Der Sicherheitsbeamte, sein Kollege und ich verwickelten uns dann noch in eine Diskussion über den Ursprung von Santa Claus/Weihnachtsmann, und lokalisierten diesen schließlich "irgendwo in Skandinavien". Meine Weihnachtsreise war also schon auf gutem Wege (oder "off to a good start", wie man hier sagt).
Selbst der Mann vom Burger King, der mir bei meinem Zwischenstopp in Charlotte, North Carolina, meinen Burger aushändigte, tat dies mit einem breiten Grinsen und den Worten: "Einen schön verpackten Burger für Mrs. Santa Claus!"
So einfach lassen sich Lächeln in anderer Menschen Gesichter zaubern.

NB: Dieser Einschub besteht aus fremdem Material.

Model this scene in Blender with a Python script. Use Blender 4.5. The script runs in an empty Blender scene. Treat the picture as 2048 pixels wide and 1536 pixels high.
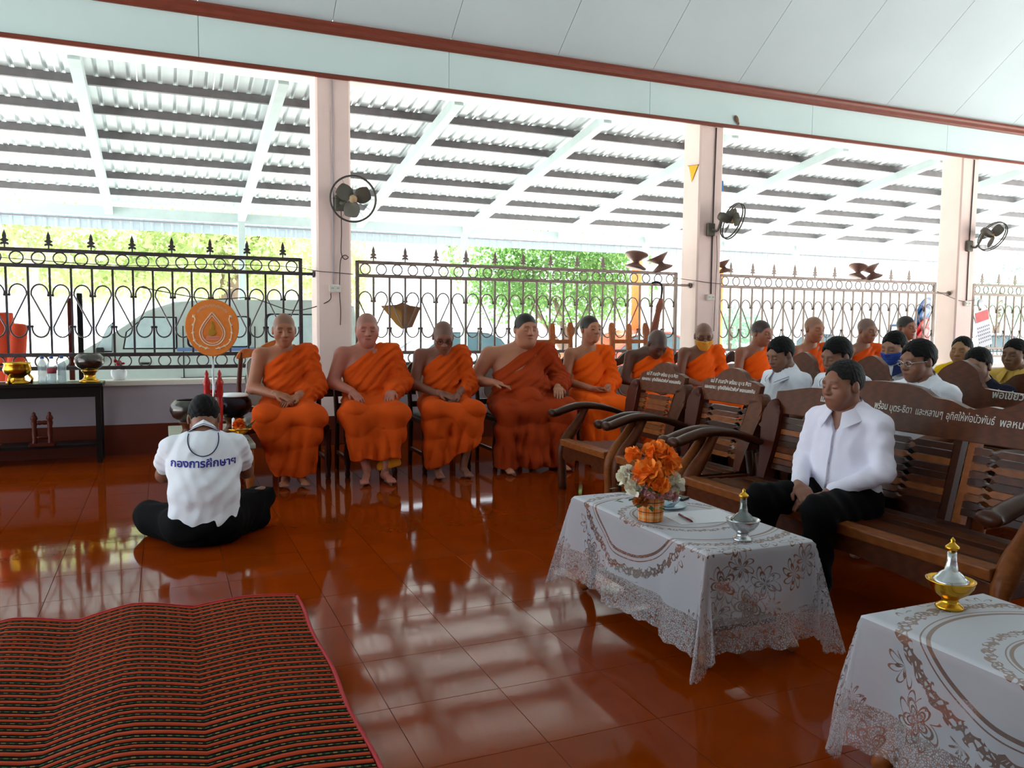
import bpy, bmesh, math, random
import numpy as np
from mathutils import Vector, Matrix, noise
from mathutils.bvhtree import BVHTree
random.seed(7)
SC = bpy.context.scene
COL = SC.collection
R = math.radians
# ---------------------------------------------------------------- camera
YAW, PIT, ROL, FPX = R(23.25), R(4.393), R(0.4855), 1623.0
_fw = Vector((math.sin(YAW)*math.cos(PIT), math.cos(YAW)*math.cos(PIT), -math.sin(PIT)))
_r0 = Vector((math.cos(YAW), -math.sin(YAW), 0)); _u0 = _r0.cross(_fw)
_rr = math.cos(ROL)*_r0 + math.sin(ROL)*_u0; _uu = -math.sin(ROL)*_r0 + math.cos(ROL)*_u0
cd = bpy.data.cameras.new('camera'); cd.sensor_width = 36; cd.lens = 36*FPX/2048
cd.clip_start = .05; cd.clip_end = 400
co = bpy.data.objects.new('camera', cd); COL.objects.link(co)
co.matrix_world = Matrix(((_rr.x, _uu.x, -_fw.x, 0), (_rr.y, _uu.y, -_fw.y, 0), (_rr.z, _uu.z, -_fw.z, 1.30), (0, 0, 0, 1)))
SC.camera = co
# ---------------------------------------------------------------- world, sun, exposure
wd = bpy.data.worlds.new('hazy_sky'); SC.world = wd; wd.use_nodes = True
_bg = wd.node_tree.nodes['Background']; _bg.inputs[0].default_value = (0.80, 0.91, 1.0, 1); _bg.inputs[1].default_value = 3.2
sd = bpy.data.lights.new('sun', 'SUN'); sd.energy = 36; sd.angle = R(1.5); sd.color = (1, .95, .86)
so = bpy.data.objects.new('sun', sd); COL.objects.link(so)
so.rotation_euler = Vector((-0.5, -0.8, -1.0)).to_track_quat('-Z', 'Y').to_euler()
so.location = (0, 0, 20)
vs = SC.view_settings; vs.view_transform = 'Standard'; vs.look = 'None'; vs.exposure = 0.0; vs.gamma = 1; vs.use_curve_mapping = False
SC.cycles.max_bounces = 8; SC.cycles.diffuse_bounces = 5; SC.cycles.glossy_bounces = 4; SC.cycles.transparent_max_bounces = 12
SC.cycles.use_denoising = True; SC.cycles.sample_clamp_indirect = 8

# ---------------------------------------------------------------- materials
def lin(c):
    return tuple(((x/255)/12.92 if x/255 <= .04045 else ((x/255+.055)/1.055)**2.4) for x in c)
MATS = {}
def mat(name, rgb, rough=.6, metal=0, var=.12, scale=8, bump=0, bscale=60, spec=.28, coat=0, alpha=1, trans=0, emis=0, objvar=0, attr=None, stretch=None):
    if name in MATS: return MATS[name]
    m = bpy.data.materials.new(name); m.use_nodes = True; nt = m.node_tree; N = nt.nodes; L = nt.links
    b = N['Principled BSDF']
    c = lin(rgb)
    tc = N.new('ShaderNodeTexCoord'); src = tc.outputs['Object']
    if stretch:
        mp = N.new('ShaderNodeMapping'); mp.inputs['Scale'].default_value = stretch; L.new(src, mp.inputs[0]); src = mp.outputs[0]
    nz = N.new('ShaderNodeTexNoise'); nz.inputs['Scale'].default_value = scale; nz.inputs['Detail'].default_value = 5
    L.new(src, nz.inputs['Vector'])
    mr = N.new('ShaderNodeMapRange'); mr.inputs[1].default_value = .25; mr.inputs[2].default_value = .75; mr.inputs[3].default_value = 1-var; mr.inputs[4].default_value = 1+var
    L.new(nz.outputs['Fac'], mr.inputs[0])
    hs = N.new('ShaderNodeHueSaturation')
    if attr:
        at = N.new('ShaderNodeAttribute'); at.attribute_name = attr; L.new(at.outputs['Color'], hs.inputs['Color'])
    else:
        hs.inputs['Color'].default_value = (*c, 1)
    if objvar:
        oi = N.new('ShaderNodeObjectInfo'); m2 = N.new('ShaderNodeMapRange'); m2.inputs[3].default_value = 1-objvar; m2.inputs[4].default_value = 1+objvar
        L.new(oi.outputs['Random'], m2.inputs[0]); mm = N.new('ShaderNodeMath'); mm.operation = 'MULTIPLY'
        L.new(mr.outputs[0], mm.inputs[0]); L.new(m2.outputs[0], mm.inputs[1]); L.new(mm.outputs[0], hs.inputs['Value'])
    else:
        L.new(mr.outputs[0], hs.inputs['Value'])
    L.new(hs.outputs[0], b.inputs['Base Color'])
    b.inputs['Roughness'].default_value = rough; b.inputs['Metallic'].default_value = metal
    b.inputs['Specular IOR Level'].default_value = spec; b.inputs['Coat Weight'].default_value = coat; b.inputs['Coat Roughness'].default_value = .08
    b.inputs['Alpha'].default_value = alpha; b.inputs['Transmission Weight'].default_value = trans
    if emis: L.new(hs.outputs[0], b.inputs['Emission Color']); b.inputs['Emission Strength'].default_value = emis
    if bump:
        n2 = N.new('ShaderNodeTexNoise'); n2.inputs['Scale'].default_value = bscale; n2.inputs['Detail'].default_value = 3; L.new(src, n2.inputs['Vector'])
        bp = N.new('ShaderNodeBump'); bp.inputs['Strength'].default_value = bump; bp.inputs['Distance'].default_value = .01
        L.new(n2.outputs['Fac'], bp.inputs['Height']); L.new(bp.outputs[0], b.inputs['Normal'])
    MATS[name] = m
    return m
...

Nun muss ich noch klarstellen, dass ich Beth vor meinem Weihnachtsbesuch noch nie persönlich getroffen hatte, geschweige denn ihre Mutter. Ich kenne Beth von unserer gemeinsamen Aktivität für die amerikanische Popkultur-Seite www.cc2k.us, wo sie Book Editor ist und ich TV Editor bin. Seit ein paar Jahren pflegen wir aber eine elektronische Brieffreundschaft (unsere Emails haben Rekordlänge), bei der wir immer wieder feststellen, dass wir viel gemeinsam haben. Sobald ich in den Staaten angekommen war, telefonierten wir auch ab und an.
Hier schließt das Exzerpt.